Das Schlüsselerlebnis für den Spanier war neben dem Argentinien-GP das Rennen in Misano. "Wir waren ab Mittwoch an der Strecke und bis Sonntag war das Wetter perfekt", seufzt der Weltmeister. "Dann, am Sonntag, regnet es bei drei Rennen in Folge. Da werden aber die Punkte vergeben. Ich war ein klein wenig frustiert, ja", gibt Lorenzo offen zu. "Aber wir haben nie aufgegeben und der Sturz in Misano war ein Schlüsselmoment, weil ich dort realisiert habe, dass ich mich auf Gewinnen konzentrieren muss."

Die Beziehung zwischen den beiden Teamkollegen wurde im Laufe der Saison immer angespannter, Foto: Milagro
Die Beziehung zwischen den beiden Teamkollegen wurde im Laufe der Saison immer angespannter, Foto: Milagro

Die andere Seite der Box

Vorher waren Lorenzos Gedanken zu sehr auf den Mann fokussiert, der auf der anderen Seite der Yamaha-Box sitzt. Rossi führte die WM vom Saisonstart in Katar bis zum letzten Rennen an. Zwar schrumpfte Lorenzos Vorsprung zwischenzeitlich mal auf null Punkte, aber der Doktor fiel trotzdem nicht zurück. Bis zur nun legendären Pressekonferenz nach dem Rennen in Australien verlief die WM ohne Zwischenfälle. Warum sich sein Teamkollege ausgerechnet Marquez als Opfer seiner bekannten Psychospielchen aussuchte, weiß auch Lorenzo nicht. "Valentino war schon immer sehr clever in seiner Art, mit den Medien zu sprechen", beginnt Lorenzo vorsichtig. "Manchmal sieht man den Grund dahinter nicht wirklich, aber er sagt trotzdem seine Meinung."
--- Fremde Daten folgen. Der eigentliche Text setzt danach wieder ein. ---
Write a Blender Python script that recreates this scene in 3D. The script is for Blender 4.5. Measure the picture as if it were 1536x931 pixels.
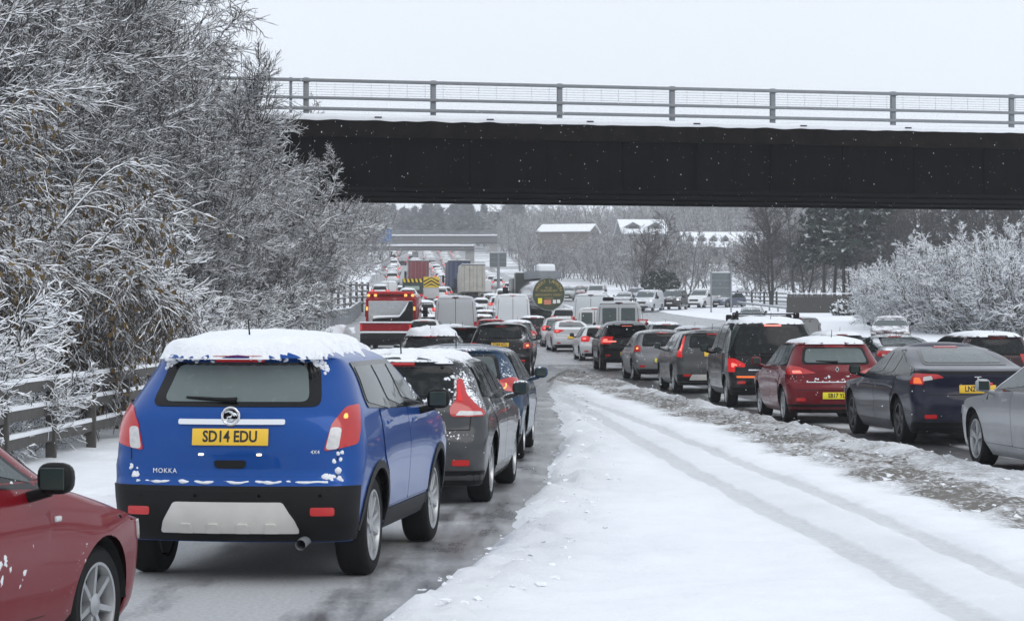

Für Lorenzo, den Rossi zu Beginn der Auseinandersetzungen nicht direkt angriff, ist dies nichts Neues. "Man muss sein Verhalten so gut wie möglich verstehen", erklärt er. "Es ist normal, dass die Beziehung zwischen Titelrivalen ein bisschen angespannter wird. Er hat nach dem Sepang-Clash seine Meinung geäußert, ich meine und die Situation ist etwas angespannter geworden." Für die Zukunft macht sich Lorenzo aber keine Sorgen. "Ich denke, dass wir in der Vergangenheit alles vergessen haben und auch in der Zukunft wieder alles wieder zur Normalität zurückkehren."